At sunset the pilgrims move on to Muzdalifa, a short distance from Arafat on the way back to Mecca. Here pilgrims celebrate and share their experiences together, as well as collect pebbles for the ritual stoning of stone columns to take place the following day. On the 10th day of the month of pilgrimage, the Muslim travelers move on to Mina where a single brick column represents Satan, and three other columns represent Satan’s temptations. Pilgrims stone these columns, ritually reenacting the story of Abraham, who threw stones at Satan to drive him away when Satan was tempting Abraham to abandon Allah’s command to sacrifice his son Ishmael. The entire pilgrimage ends with the other of the most important Muslim festivals: Eid al-Ahda, the festival of sacrifice, which echoes the sacrifice of the animal that Allah provided in place of Ishmael. These 4 days of celebration are often enjoyed in and around Mecca at the conclusion of the hajj. One who has performed to full hajj is ritually named a hajji, and is authorized to include an initial before one’s name to signify this high honor.

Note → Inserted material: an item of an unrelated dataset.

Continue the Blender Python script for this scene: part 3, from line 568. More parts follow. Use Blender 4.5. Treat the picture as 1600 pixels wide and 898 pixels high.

Children are taught to proclaim the Shahadah at a very young age, and Muslims continue to develop their understanding and practice of all the implications of that concise yet profound statement throughout their adolescence and adulthood. For children of Muslims who encourage observance of the daily prayers, salat marks out the sacred moments of every day when the Shahadah is proclaimed, and one’s body is prostrated in supreme humility and worship to Allah. Children are not required to fast during Ramadan, but many consider it a great honor when they reach the age that they may participate in sawm during this sacred month. Children are also not required to pay zakat, and hajj too is something most Muslims participate in as adults. However, Muslim children of economically disadvantaged families and orphans are to benefit from zakat according to Islam, and all Muslim children likely look forward to participating in the hajj when they are old enough and able.